En tout état de cause, les 85,5 millions d'euros versés chaque année par la DGAC à Météo-France sont indispensable à son budget , mais ne constituent pas une ressource dynamique .

2. Des recettes commerciales qui doivent s'accroître en profitant de nouveaux marchés en expansion

Les recettes commerciales de Météo-France ont connu ces dernières années un important recul et ont systématiquement été inférieures aux prévisions , en raison de la forte concurrence à laquelle est confronté l'opérateur public.

S'il est producteur de données brutes, les règles applicables aux données publiques l'obligent en effet à les mettre à disposition gratuitement : de nombreuses entreprises utilisent ces données brutes, les retraitent puis les revendent.

Météo-France présente ainsi le paradoxe de disposer d'une expertise reconnue au niveau international pour la production de données mais de se retrouver parfois dépassé par ses concurrents pour leur exploitation et leur diffusion .

Si le nombre d'utilisateurs des services téléphoniques (numéro 3250) va poursuivre son inexorable déclin dans les années à venir ( 5 millions d'euros de recettes environ en 2015 contre encore 10 millions d'euros il y a seulement cinq ans), le grand enjeu pour Météo France est de :

- reconquérir des parts de marché dans le secteur des services au grand public en prenant pleinement en compte l'évolution des usages (sites internet mobile, applications mobiles, applications tablettes, objets connectés, etc.), dans un contexte de forte croissance du marché publicitaire sur les supports mobiles . Le profond renouvellement du site internet en 2013 et de l'application mobile à l'été 2015 vont déjà dans ce sens et ont permis de développer l'offre commerciale en ligne , qui bénéficie d'environ un million de visites quotidiennes ;

- accroître le volume des prestations météorologiques aux professionnels , qui représentent un marché estimé à 40 millions d'euros environ pour le territoire français en 2014 (Météo-France détient actuellement 50 % de ce marché).
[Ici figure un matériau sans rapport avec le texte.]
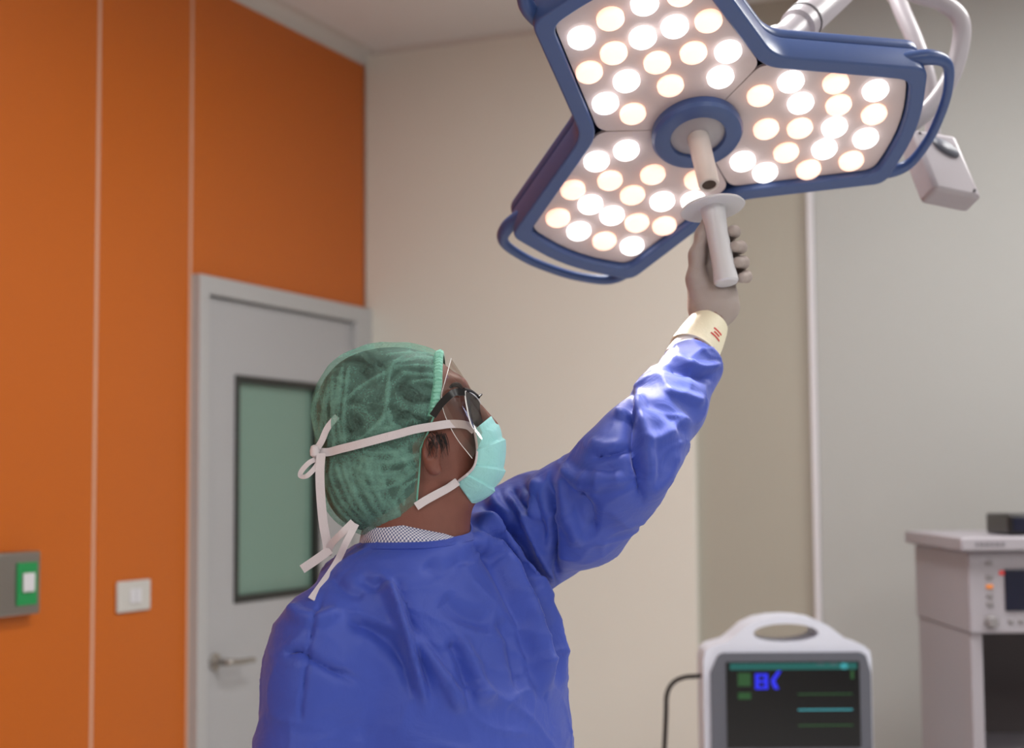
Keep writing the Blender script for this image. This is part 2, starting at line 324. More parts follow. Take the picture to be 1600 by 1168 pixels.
rbox('baseboard_left', (XL-.03, YF, 0), (XL+.012, yd0, .1), M['trim'], None, .004); rbox('baseboard_back', (XL, YB-.012, 0), (xa, YB, .1), M['trim'], None, .004)
def cove(name, a, b, n, s):
    V, F = [], []; prof = [(0, 0), (s, 0)]+[(s-s*math.sin(t), -s+s*math.cos(t)) for t in np.linspace(.15, math.pi/2, 6)]
    for p in (a, b):
        for u, v in prof: V.append((p[0]+n[0]*u, p[1]+n[1]*u, ZC+v))
    m = len(prof); F = [(i, (i+1) % m, m+(i+1) % m, m+i) for i in range(m)]+[tuple(range(m))[::-1], tuple(range(m, 2*m))]
    struct(name, V, F, M['trim'])
cove('trim_1', (XL, YF, 0), (XL, YB, 0), (1, 0), .05); cove('trim_2', (XL, YB, 0), (xa, YB, 0), (0, -1), .016)
# door with its frame and frosted window
dr = root('door_1', (XL, yd0, 0), None, None, room=True); dr['kind'] = 'structure'
def dbox(name, a, b, m, parent, bevel=.003): return rbox(name, a, b, m, parent, bevel)
dbox('door_frame', (XL-.03, yd0+.007, 0), (XL+.03, yd0+.055, zd), M['dframe'], dr); dbox('door_frame', (XL-.03, yd1-.095, 0), (XL+.03, YB, zd), M['dframe'], dr)
dbox('door_frame', (XL-.03, yd0+.055, zd-.055), (XL+.03, yd1-.095, zd), M['dframe'], dr)
lf0, lf1, zt = yd0+.058, yd1-.098, zd-.06
wy0, wy1, wz0, wz1 = 3.995, 4.50, 1.07, 1.772
for a, b in (((lf0, .01), (wy0, zt)), ((wy1, .01), (lf1, zt)), ((wy0, .01), (wy1, wz0)), ((wy0, wz1), (wy1, zt))):
    dbox('door_leaf', (XL-.03, a[0], a[1]), (XL+.006, b[0], b[1]), M['door'], dr, 0)
dbox('door_seal', (XL-.03, lf0, zt), (XL-.005, lf1, zt+.006), M['gasket'], dr, 0)
g = .022
for a, b in (((wy0, wz0), (wy0+g, wz1)), ((wy1-g, wz0), (wy1, wz1)), ((wy0+g, wz0), (wy1-g, wz0+g)), ((wy0+g, wz1-g), (wy1-g, wz1))):
    dbox('window_gasket', (XL-.03, a[0], a[1]), (XL+.012, b[0], b[1]), M['gasket'], dr)
dbox('window_pane', (XL-.028, wy0+g, wz0+g), (XL-.012, wy1-g, wz1-g), M['dglass'], dr, 0)
hy, hz = 3.893, .905
hd = struct('door_handle', *lathe((XL+.006, hy, hz), (1, 0, 0), [(.026, 0), (.026, .008), (.022, .011), (.011, .012), (.011, .05)], 24), M['steel'], dr)
struct('lever', *tube([(XL+.05, hy, hz), (XL+.062, hy+.006, hz), (XL+.064, hy+.03, hz-.002), (XL+.062, hy+.08, hz-.004), (XL+.06, hy+.135, hz-.006)], [.010, .010, .009, .0085, .008], 12, 5), M['steel'], hd)
# wall switches
s = root('light_switch', (XL, 3.506, 1.126), 'square ivory two-gang light switch on the orange wall panel next to the door', 'switch', room=True)
dbox('cover_plate', (XL, 3.434, 1.085), (XL+.010, 3.579, 1.170), M['cream'], s, .004)
for k in range(2): dbox('rocker', (XL+.010, 3.484+.026*k, 1.108), (XL+.014, 3.506+.026*k, 1.148), M['white'], s, .002)
s = root('exit_button', (XL, 3.03, 1.19), 'steel wall box with a green and white push button at the left edge', 'button', room=True)
dbox('back_box', (XL, 2.93, 1.113), (XL+.035, 3.094, 1.270), M['steel'], s, .006)
gp = dbox('green_plate', (XL+.035, 3.005, 1.137), (XL+.039, 3.078, 1.243), M['green'], s, .002); dbox('push_button', (XL+.039, 3.021, 1.17), (XL+.046, 3.062, 1.217), M['white'], gp, .003)
# recessed ceiling light panels, all above or behind the view
def ceiling_light(x, y, label):
    r = root('ceiling_light', (x, y, ZC), label, 'ceiling light', 'recessed ceiling panels', room=True); a, b = .3, .6
    for p, q in (((x-a, y-b), (x+a, y-b+.03)), ((x-a, y+b-.03), (x+a, y+b)), ((x-a, y-b+.03), (x-a+.03, y+b-.03)), ((x+a-.03, y-b+.03), (x+a, y+b-.03))):
        dbox('frame', (p[0], p[1], ZC-.012), (q[0], q[1], ZC), M['white'], r, .002)
    struct('diffuser', [(x-a+.03, y-b+.03, ZC-.005), (x-a+.03, y+b-.03, ZC-.005), (x+a-.03, y+b-.03, ZC-.005), (x+a-.03, y-b+.03, ZC-.005)], [(0, 1, 2, 3)], M['light'], r)
for x, y, l in ((-.95, 2.85, 'nearest the door'), (.35, 3.4, 'beyond the surgical lamp'), (2.5, 2.0, 'over the anaesthesia machine'), (-1.1, -.6, 'beside the orange wall'), (1.5, .4, 'over the right side of the room')):
    ceiling_light(x, y, 'recessed white ceiling light panel '+l)
# ------------------------------------------------------------ surgical lamp
LD = 2.6; C2L = lambda v: R3@np.array([v[0], v[1], -v[2]])           # (right, up, depth) -> L
th, ph = math.radians(54.42), math.radians(-83.16)
ncam = np.array([math.sin(th)*math.cos(ph), math.sin(th)*math.sin(ph), -math.cos(th)]); ucam = np.array([-ncam[2], 0, ncam[0]]); ucam /= np.linalg.norm(ucam); vcam = np.cross(ucam, ncam)
LN, LU, LV = C2L(ncam), C2L(ucam), C2L(vcam); LC = PL(1088.9, 207.1, LD)
if LV@C2L(np.array([0, 1, 0])) < 0: LV = -LV
def LP(V):                                                           # lamp plane coordinates (u, v, h towards the light) -> L
    V = np.asarray(V, float); return LC+np.outer(V[:, 0], LU)+np.outer(V[:, 1], LV)+np.outer(V[:, 2], LN)
AX = [math.radians(124-120*k) for k in range(3)]
def rot2(p, a): c, s = math.cos(a), math.sin(a); return (p[0]*c-p[1]*s, p[0]*s+p[1]*c)
def trefoil(off):
    """lamp outline, inner edge of the rim pushed out by off"""
    o = []
    for a in AX:
        c = math.cos(math.radians(60)); nr = .170+off*1.08
        lob = [(nr*c, nr*math.sin(math.radians(60))), (.342+off*.9, .112+off), (.366+off, 0), (.342+off*.9, -.112-off)]
        n0 = lob[0]; o.append((a, lob))
    pts, rad = [], []
    for a, lob in o:
        for p, r in zip(lob, (.03, .022, .07, .022)): pts.append(rot2(p, a)); rad.append(r)
    q = rounded(pts, rad, 6); return [tuple(x) for x in q]
lamp = root('surgical_lamp', PL(1345, -50, 2.82), 'blue-rimmed three-lobed surgical lamp with glowing round lenses, hung from the ceiling', 'lamp')
IN, OUT, MID = trefoil(0), trefoil(.026), trefoil(.016)
mesh('rim', *extrude2d([OUT, IN], -.045, .004, LP, .004), M['lblue'], lamp)
mesh('housing', *extrude2d([trefoil(.0255)], -.070, -.046, LP, .008), M['lblue'], lamp)
mesh('top_cover', *extrude2d([trefoil(.006)], -.092, -.068, LP, .010), M['lgrey'], lamp)
for k, a in enumerate(AX):                                            # one lens plate for each lobe, a thin seam between them
    g_ = .0009; c60, s60 = .5, math.sqrt(3)/2; rr = .168
    pl = [(.052*c60, .052*s60-g_), (rr*c60+.001, rr*s60-g_), (.339, .110), (.363, 0), (.339, -.110), (rr*c60+.001, -rr*s60+g_), (.052*c60, -.052*s60+g_)]
    pts = [rot2(p, a) for p in rounded(pl, [0, .02, .02, .07, .02, .02, 0], 5)]
    mesh('lens_plate', *extrude2d([pts], -.014, -.008, LP), M['lpanel'], lamp)
PAT = [(.121, 0), (.180, 0), (.241, 0)]
for a_, b_ in ((.095, .078), (.141, .108), (.2185, .103), (.2915, .084), (.1685, .0585), (.2355, .0525), (.3035, .029)): PAT += [(a_, b_), (a_, -b_)]
KIND = 'YYWYWWWYYWYWYYWYW'; protos = {}
def lens_mesh(kind):
    V, F = lathe((0, 0, 0), (0, 0, 1), [(.0218, 0), (.0218, .007), (.020, .0095), (.012, .0105), (.004, .0108)], 24)
    me = bpy.data.meshes.new('led_lens'); me.from_pydata([tuple(v) for v in V], [], F); me.polygons.foreach_set('use_smooth', [True]*len(me.polygons)); me.materials.append(M['ledw' if kind == 'W' else 'ledy']); return me
LM = {k: lens_mesh(k) for k in 'WY'}; RLAMP = Matrix(np.c_[LU, LV, LN].tolist()) if np.linalg.det(np.c_[LU, LV, LN]) > 0 else Matrix(np.c_[-LU, LV, LN].tolist())
for a in AX:
    for p, kd in zip(PAT, KIND):
        q = rot2(p, a); o = bpy.data.objects.new('led_lens', LM[kd]); COL.objects.link(o); o.parent = lamp
        o.matrix_local = Matrix.Translation(Vector(LP([(q[0], q[1], -.008)])[0]-BASE[lamp.name])) @ RLAMP.to_4x4()
def LZ(prof, seg=40, c=(0, 0), closed=False): return lathe(LP([(c[0], c[1], 0)])[0], LN, prof, seg, closed)
mesh('hub_ring', *LZ([(.046, -.012), (.076, -.012), (.078, .006), (.074, .012), (.066, .015), (.048, .013), (.046, .009)], 48, closed=True), M['lblue'], lamp)
hb = mesh('hub_disc', *LZ([(.046, -.012), (.046, .006), (.03, .010), (.019, .012)]), M['lgrey'], lamp)
mesh('handle_post', *LZ([(.0185, .010), (.0175, .118), (.0165, .121), (.0120, .121), (.0120, .09), (.001, .09)], 28), M['shaft'], lamp)
mesh('bore_shade_plug', *LZ([(.0119, .10), (.0119, .119)], 24), M['hole'], lamp)  # dark plug in the post's mouth, its colour stands in for shade
for a in AX:                                                          # grab rail round the end of each lobe
    E_ = .026; pts = [(.315, .150), (.372, .150), (.409, .128), (.427, .06), (.430, 0), (.427, -.06), (.409, -.128), (.372, -.150), (.315, -.150)]
    pts = [(.325, .128), (.376, .136), (.412, .118), (.430, .06), (.434, 0), (.430, -.06), (.412, -.118), (.376, -.136), (.325, -.128)]
    mesh('grab_rail', *tube(LP([(*rot2(p, a), -.026) for p in pts]), [.014, .013, .0095, .0085, .0085, .0085, .0095, .013, .014], 14, 6), M['lblue'], lamp)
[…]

Selon l'opérateur, 40 % des entreprises seraient en effet « météo-sensibles » (secteurs de l'agriculture, du BTP, de l'énergie, des transports ou bien encore du sport) et sont à la recherche d'information météorologiques toujours plus précises et de services réactifs et innovants.

Le nouveau contrat d'objectifs et de performance qui sera négocié en 2016 avec la tutelle devra mettre l'accent sur la nécessaire augmentation des ressources commerciales de Météo-France .


* 6 Les règlements communautaires du CUE, qui s'imposent directement aux États membres de l'Union européenne et aux prestataires de services de navigation aérienne autorisés à opérer dans l'espace aérien de l'Union, laissent la liberté aux États de désigner un prestataire exclusif dans leur espace aérien. Pour la France, ce prestataire est Météo-France.

* 7 Règlement (CE) n° 550/2004 du Parlement européen et du Conseil du 10 mars 2004 relatif à la fourniture de services de navigation aérienne dans le ciel unique européen (« règlement sur la fourniture de services »).